Here in NC, in my Congressional District, we now have a Republican, replacing the long-time Congressman Ethridge. (Update--Ethridge is demanding a recount, so this one isn't decided quite yet.) And in my county, Republicans have swept into the Board of Commissioners.  This should mean renewed efforts to make life inhospitable for our Mexican and Central American residents, as well as a cessation of all attempts to make plans for orderly land development and long-term waste and trash solutions. So, if you happen to want to relocate your Lead Smelting Plant to the sunny South, give Chatham County a look.  We're gonna be open for bidness from now on, and Union Labor is illegal in North Carolina--we have a "Right to Work" law.  Our out-going Commissioners lost by about 1%.  Nationwide, demographics which enabled the so-called "liberal sweep" two years ago were down by several percentage points this time around.   There's a relationship between the Satanic power of advertising and these slack asses who didn't bother to get to the polls.  Just sayin'.

It might also be nice if, one day some day, a few preachers would tell their flocks that the message of Jesus was not that it was ok to lynch people.  That seems to be the message of one Preacher John Jones of Liberty, NC.  Mr. Jones put out flyers on election day telling everyone with a windshield to vote straight ticket Republican because the Democrats were baby killers and socialists, and he suggests that while Hitler killed six million Jews, Obama and the Democrats have killed fifty million babies.  Mr. Jones is no doubt in the lemonade camp with Ms Angle.  Mr. Jones even included his email with his flyer.  If I was an asshole I guess I would include it here in the hope that it would be collected by some bot or other and cause him to be spammed ceaseless.  Fortunately for Mr. Jones, Jesus did not suggest that if your neighbor is an asshole, you should be an asshole right back at him. 

Tuesday, November 2, 2010

Votin' Day

well the race is on and here comes heartbreak

You have a brief day to vote, if you haven't.  In North Carolina we vote for judges, and they've developed some sort of mathematical computer assisted gizmo (probably using software cobbled from the BCS system of bowl selection) called the instant run-off (since run-offs are expensive, and there are lots of candidate judges that no one knows).  So, have fun with that, but read the instructions. You cannot shotgun-vote, which is counter-intuitive to me anyways  Otherwise, good luck and be a good citizen.  I'm sure you know who I'm voting for.
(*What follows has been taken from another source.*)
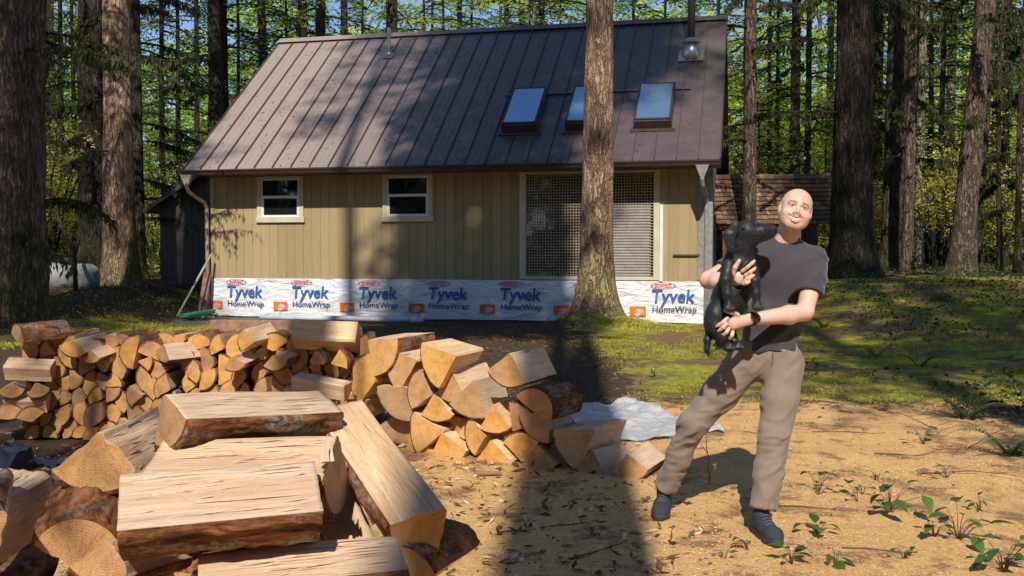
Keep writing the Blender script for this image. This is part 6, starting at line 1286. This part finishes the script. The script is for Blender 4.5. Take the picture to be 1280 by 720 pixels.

Some random facts.  Andrew Breitbart is going to be on the ABC news team covering the election this year.  That's it for ABC in my book.  Makes me happy I live in a little shadow spot on the globe where my Dish won't give me local programming.  Also, yesterday Limbaugh revealed his true "reasoning" for being such a determined dick (aside from making millions of dollars)--this election, he said, was an exercise in kicking all the pretty people who ran high school out.  That's what he said.  He used "like" in there somewhere, to show it was a metaphor.  I'm thinking he actually revealed a little of his own psychology.   Pat Buchannan seemed to be hedging his landslide bets a bit last night on Hard Ball, as did Limbaugh yesterday.   After the dust settles, be sure to put a big star on the calendar denoting the day the Tea Party subjects the defense budget to their oh most serious fiscal principles.  And another on the day you predict they start an investigation of Mr. Obama's place of birth.  And let us know which of these future days you predict comes first.

That's about it for the election.  It's up to America to get out and vote.  As for NASCAR, I'm with Charles Pierce.